Requirement >> The line holding "RNG = np.random.default_rng(7)" is the last one to output; start at the first line of the data, keep every line in between exactly, and leave out pictures.

[BEGIN Supplied information]

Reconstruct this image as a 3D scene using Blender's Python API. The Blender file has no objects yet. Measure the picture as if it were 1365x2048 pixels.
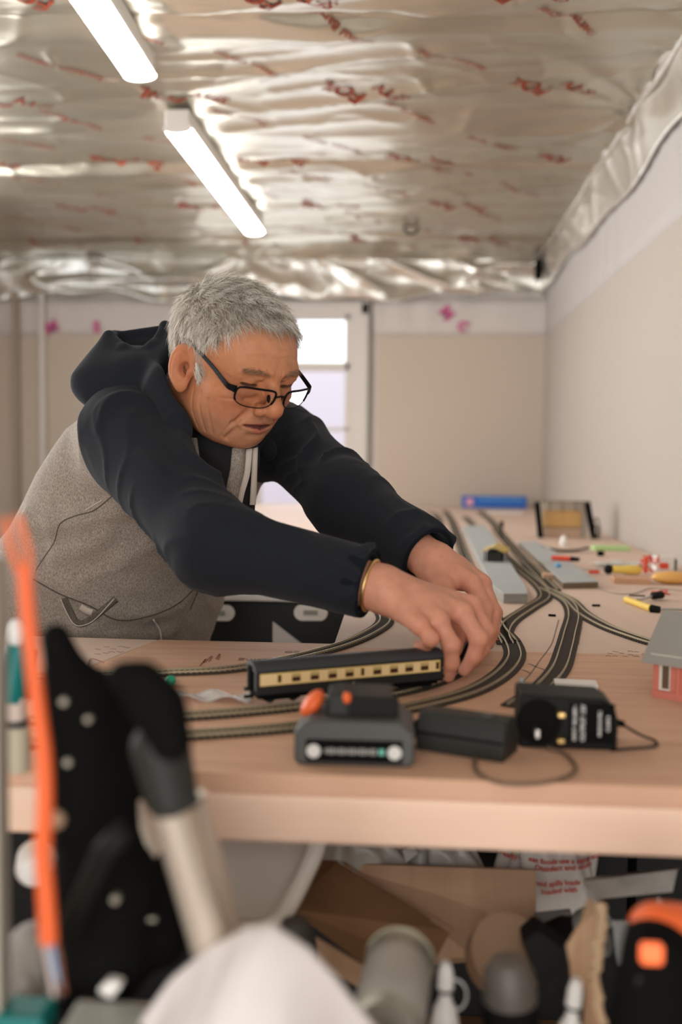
import bpy, bmesh, math, random
import numpy as np
from mathutils import Matrix, Vector

SC = bpy.context.scene
COL = SC.collection
PI = math.pi
random.seed(7)
RNG = np.random.default_rng(7)

# ------------------------------------------------------------------ camera, world, lights, exposure
CAM_H = 1.16            # eye height of the camera
BENCH_Z = 0.88          # top of the layout boards
FPX = 35.0 / 36.0 * 2048.0
def _camera_axes():
    y = np.array([140.0, 119.0, -FPX]); y /= np.linalg.norm(y)      # the room's long axis as the camera sees it
    r = math.radians(0.85)
    z = np.array([math.sin(r), math.cos(r), 0.0]); z -= y * z.dot(y); z /= np.linalg.norm(z)
    x = np.cross(y, z)
    return np.stack([x, y, z])       # rows: world axes in camera coordinates -> maps camera vectors to world
C2W = _camera_axes()
CAM = np.array([0.0, 0.0, CAM_H])
cam_data = bpy.data.cameras.new('camera')
cam = bpy.data.objects.new('camera', cam_data)
COL.objects.link(cam)
m = Matrix([list(C2W[0]) + [0.0], list(C2W[1]) + [0.0], list(C2W[2]) + [CAM_H], [0, 0, 0, 1]])
cam.matrix_world = m
cam_data.sensor_fit = 'VERTICAL'; cam_data.sensor_height = 36.0; cam_data.sensor_width = 24.0
cam_data.lens = 35.0; cam_data.clip_start = 0.02; cam_data.clip_end = 60
cam_data.dof.use_dof = True
cam_data.dof.focus_distance = 1.46
cam_data.dof.aperture_fstop = 2.3
SC.camera = cam

def direction(px, py):
    return C2W @ np.array([px - 682.5, 1024.0 - py, -FPX])
def at_y(px, py, y):
    d = direction(px, py); return CAM + d * (y / d[1])
def at_z(px, py, z=BENCH_Z):
    d = direction(px, py); return CAM + d * ((z - CAM_H) / d[2])

world = bpy.data.worlds.new('overcast_sky'); SC.world = world; world.use_nodes = True
wn = world.node_tree
bg = wn.nodes['Background']
bg.inputs['Color'].default_value = (0.93, 0.96, 1.0, 1); bg.inputs['Strength'].default_value = 2.2

def area_light(name, loc, look, sx, sy, power, col):
    l = bpy.data.lights.new(name, 'AREA'); l.shape = 'RECTANGLE'; l.size = sx; l.size_y = sy
    l.energy = power; l.color = col
    o = bpy.data.objects.new(name, l); COL.objects.link(o)
    o.location = loc
    o.rotation_euler = (Vector(look) - Vector(loc)).to_track_quat('-Z', 'Y').to_euler()
    return o
# daylight through the wide door opening on the left wall and the opening behind the photographer
area_light('daylight_side_door', (-2.36, 2.75, 1.35), (-0.2, 1.8, 1.0), 2.6, 1.6, 74, (1.0, 0.965, 0.925))
area_light('daylight_rear_door', (-0.2, -1.22, 1.12), (0.0, 1.5, 0.82), 1.6, 1.8, 27, (1.0, 0.95, 0.89))
area_light('daylight_far_window', (-0.65, 5.2, 1.45), (-0.5, 2.0, 0.8), 1.0, 1.0, 4, (0.96, 0.97, 1.0))

SC.view_settings.view_transform = 'Standard'; SC.view_settings.look = 'None'
SC.view_settings.gamma = 1.0; SC.view_settings.use_curve_mapping = False
SC.view_settings.exposure = 0.0
SC.cycles.use_denoising = True
SC.cycles.max_bounces = 8; SC.cycles.diffuse_bounces = 4; SC.cycles.glossy_bounces = 4
SC.cycles.sample_clamp_indirect = 6.0

# ------------------------------------------------------------------ helpers: things, parts, meshes
def tag(o, label=None, cat=None, group=None, kind=None):
    if label: o['label'] = label
    if cat: o['category'] = cat
    if group: o['group'] = group
    if kind: o['kind'] = kind
    return o
def thing(name, label, cat, loc=(0, 0, 0), rotz=0.0, group=None, rot=None):
    o = bpy.data.objects.new(name, None); COL.objects.link(o)
    o.location = loc; o.rotation_euler = rot if rot is not None else (0, 0, rotz)
    o.empty_display_size = 0.02
    return tag(o, label, cat, group)
def copy_tree(o, parent=None):
    c = o.copy(); COL.objects.link(c); c.parent = parent
    for ch in [k for k in COL.objects if k.parent == o]: copy_tree(ch, c)
    return c

class MB:
    """collects shapes; build() links them as ONE mesh object"""
    def __init__(s): s.v = []; s.f = []; s.n = 0
    def add(s, v, f, M=None):
        v = np.asarray(v, float)
        if M is not None:
            M = np.array(M); v = v @ M[:3, :3].T + M[:3, 3]
        s.v.append(v); s.f += [tuple(i + s.n for i in q) for q in f]; s.n += len(v); return s
    def box(s, c, d, M=None, rz=0.0):
        x, y, z = [k / 2 for k in d]
        v = np.array([(-x,-y,-z),(x,-y,-z),(x,y,-z),(-x,y,-z),(-x,-y,z),(x,-y,z),(x,y,z),(-x,y,z)])
        if rz:
            cs, sn = math.cos(rz), math.sin(rz); v = v @ np.array([[cs, sn, 0], [-sn, cs, 0], [0, 0, 1]])
        v = v + np.array(c)
        return s.add(v, [(0,3,2,1),(4,5,6,7),(0,1,5,4),(1,2,6,5),(2,3,7,6),(3,0,4,7)], M)
    def tube(s, pts, r, n=8, M=None, closed=False, caps=True):
        pts = [np.array(p, float) for p in pts]; k = len(pts)
        rr = [r] * k if np.isscalar(r) else list(r)
        tang = []
        for i in range(k):
            a = pts[(i - 1) % k] if (closed or i > 0) else pts[i]
            b = pts[(i + 1) % k] if (closed or i < k - 1) else pts[i]
            t = b - a; tang.append(t / (np.linalg.norm(t) + 1e-12))
        up = np.array([0, 0, 1.0]) if abs(tang[0][2]) < 0.9 else np.array([1.0, 0, 0])
        u = np.cross(tang[0], up); u /= np.linalg.norm(u)
        V = []
        for i in range(k):
            u = u - tang[i] * u.dot(tang[i]); u /= (np.linalg.norm(u) + 1e-12)
            w = np.cross(tang[i], u)
            for j in range(n):
                a = 2 * PI * j / n
                V.append(pts[i] + rr[i] * (math.cos(a) * u + math.sin(a) * w))
        F = []
        for i in range(k if closed else k - 1):
            for j in range(n):
                a = i * n + j; b = i * n + (j + 1) % n
                c = ((i + 1) % k) * n + (j + 1) % n; d = ((i + 1) % k) * n + j
                F.append((a, b, c, d))
        if caps and not closed:
            F.append(tuple(range(n - 1, -1, -1))); F.append(tuple((k - 1) * n + j for j in range(n)))
        return s.add(V, F, M)
    def cyl(s, a, b, r, n=24, r2=None, M=None):
        return s.tube([a, b], [r, r if r2 is None else r2], n, M)
    def lathe(s, prof, n=32, M=None):
        V = []; F = []
        for (r, z) in prof:
            for j in range(n): V.append((r * math.cos(2*PI*j/n), r * math.sin(2*PI*j/n), z))
        for i in range(len(prof) - 1):
            for j in range(n):
                F.append((i*n+j, i*n+(j+1) % n, (i+1)*n+(j+1) % n, (i+1)*n+j))
        F.append(tuple(range(n - 1, -1, -1))); F.append(tuple((len(prof)-1)*n + j for j in range(n)))
        return s.add(V, F, M)
    def prism(s, poly, z0, z1, M=None):
        k = len(poly)
        V = [(x, y, z0) for x, y in poly] + [(x, y, z1) for x, y in poly]
        F = [tuple(range(k - 1, -1, -1)), tuple(range(k, 2 * k))]
        F += [(i, (i+1) % k, k + (i+1) % k, k + i) for i in range(k)]
        return s.add(V, F, M)
    def ball(s, c, r, n=16, M=None):
        r = (r, r, r) if np.isscalar(r) else r
        V = []; F = []
        h = n // 2
        for i in range(h + 1):
            t = PI * i / h
            for j in range(n):
                p = 2 * PI * j / n
                V.append((c[0] + r[0]*math.sin(t)*math.cos(p), c[1] + r[1]*math.sin(t)*math.sin(p), c[2] - r[2]*math.cos(t)))
        for i in range(h):
            for j in range(n):
                F.append((i*n+j, i*n+(j+1) % n, (i+1)*n+(j+1) % n, (i+1)*n+j))
        return s.add(V, F, M)
    def grid(s, fn, nu, nv, M=None):
        V = [fn(i / nu, j / nv) for j in range(nv + 1) for i in range(nu + 1)]
        F = [(j*(nu+1)+i, j*(nu+1)+i+1, (j+1)*(nu+1)+i+1, (j+1)*(nu+1)+i) for j in range(nv) for i in range(nu)]
        return s.add(V, F, M)
    def sheet(s, fn, nu, nv, t, M=None):
        """grid with thickness t (closed)"""
        P = np.array([fn(i / nu, j / nv) for j in range(nv + 1) for i in range(nu + 1)], float).reshape(nv+1, nu+1, 3)
        du = np.gradient(P, axis=1); dv = np.gradient(P, axis=0)
        N = np.cross(du, dv); N /= (np.linalg.norm(N, axis=2, keepdims=True) + 1e-12)
        A = (P + N * t / 2).reshape(-1, 3); B = (P - N * t / 2).reshape(-1, 3); k = len(A)
        F = []
        g = lambda i, j: j * (nu + 1) + i
        for j in range(nv):
            for i in range(nu):
                F.append((g(i,j), g(i+1,j), g(i+1,j+1), g(i,j+1)))
                F.append((k+g(i,j+1), k+g(i+1,j+1), k+g(i+1,j), k+g(i,j)))
        for i in range(nu):
            F.append((g(i+1,0), g(i,0), k+g(i,0), k+g(i+1,0)))
            F.append((g(i,nv), g(i+1,nv), k+g(i+1,nv), k+g(i,nv)))
        for j in range(nv):
            F.append((g(0,j), g(0,j+1), k+g(0,j+1), k+g(0,j)))
            F.append((g(nu,j+1), g(nu,j), k+g(nu,j), k+g(nu,j+1)))
        return s.add(np.vstack([A, B]), F, M)
    def build(s, name, mat, parent=None, smooth=False, bevel=0.0, seg=2):
        me = bpy.data.meshes.new(name)
        me.from_pydata(np.vstack(s.v).tolist(), [], s.f); me.update()
        bm = bmesh.new(); bm.from_mesh(me); bmesh.ops.recalc_face_normals(bm, faces=bm.faces); bm.to_mesh(me); bm.free()
        return link(name, me, mat, parent, smooth, bevel, seg)
def link(name, me, mat, parent=None, smooth=False, bevel=0.0, seg=2):
    if mat is not None: me.materials.append(mat)
    if smooth:
        me.polygons.foreach_set('use_smooth', [True] * len(me.polygons))
    o = bpy.data.objects.new(name, me); COL.objects.link(o); o.parent = parent
    if bevel:
        b = o.modifiers.new('bevel', 'BEVEL'); b.width = bevel; b.segments = seg; b.limit_method = 'ANGLE'
        b.angle_limit = math.radians(35); b.harden_normals = False
        if not smooth: pass
    if smooth == 'auto' or (smooth and bevel):
        try: me.set_sharp_from_angle(angle=math.radians(40))
        except Exception: pass
    return o
def T(loc=(0, 0, 0), rx=0, ry=0, rz=0, s=1.0):
    return Matrix.Translation(loc) @ Matrix.Rotation(rz, 4, 'Z') @ Matrix.Rotation(ry, 4, 'Y') @ Matrix.Rotation(rx, 4, 'X') @ Matrix.Scale(s, 4)
def spline(P, n=8, closed=False):
    P = [np.array(p, float) for p in P]; out = []; k = len(P)
    rng = range(k if closed else k - 1)
    for i in rng:
        if closed: a, b, c, d = P[(i-1) % k], P[i], P[(i+1) % k], P[(i+2) % k]
        else: a, b, c, d = P[max(i-1, 0)], P[i], P[i+1], P[min(i+2, k-1)]
        for j in range(n):
            t = j / n
            out.append(0.5 * ((2*b) + (c-a)*t + (2*a-5*b+4*c-d)*t*t + (3*b-a-3*c+d)*t**3))
    if not closed: out.append(P[-1])
    return out
def text_mesh(name, body, size, mat, M, parent=None, extrude=0.0002, align='CENTER', bold=0.0, fn=None):
    cu = bpy.data.curves.new(name, 'FONT'); cu.body = body; cu.size = size; cu.extrude = extrude
    cu.align_x = align; cu.align_y = 'CENTER'; cu.offset = bold; cu.resolution_u = 3
    o = bpy.data.objects.new(name, cu); COL.objects.link(o)
    dg = bpy.context.evaluated_depsgraph_get()
    me = bpy.data.meshes.new_from_object(o.evaluated_get(dg))
    bpy.data.objects.remove(o)
    me.transform(M)
    if fn is not None:
        for v in me.vertices: v.co = fn(v.co)
    me.materials.clear()
    return link(name, me, mat, parent)

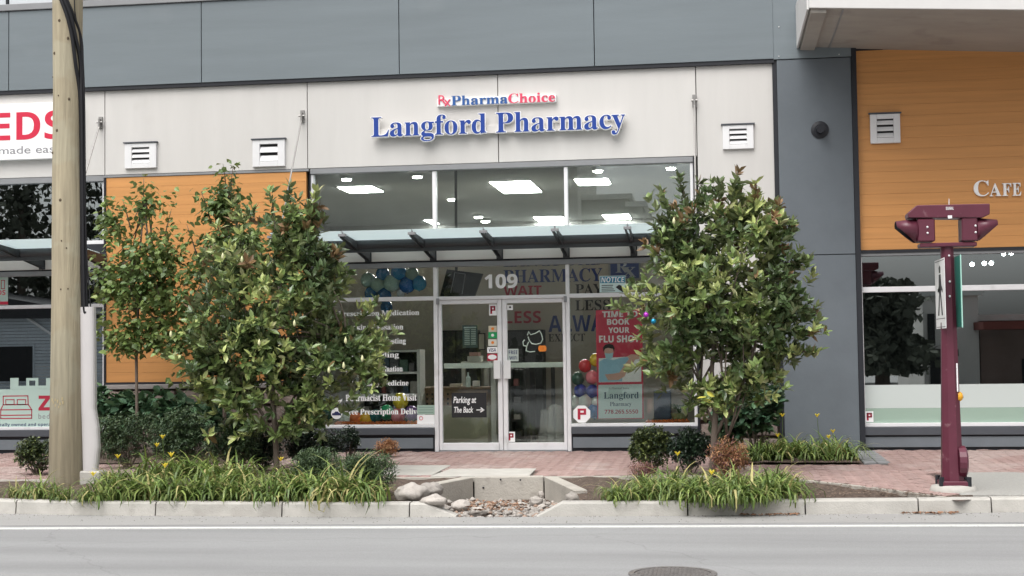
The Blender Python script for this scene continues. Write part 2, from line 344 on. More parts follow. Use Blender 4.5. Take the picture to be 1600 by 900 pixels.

[END Supplied information]

Reply >>
Reconstruct this image as a 3D scene using Blender's Python API. The Blender file has no objects yet. Measure the picture as if it were 1365x2048 pixels.
import bpy, bmesh, math, random
import numpy as np
from mathutils import Matrix, Vector

SC = bpy.context.scene
COL = SC.collection
PI = math.pi
random.seed(7)
RNG = np.random.default_rng(7)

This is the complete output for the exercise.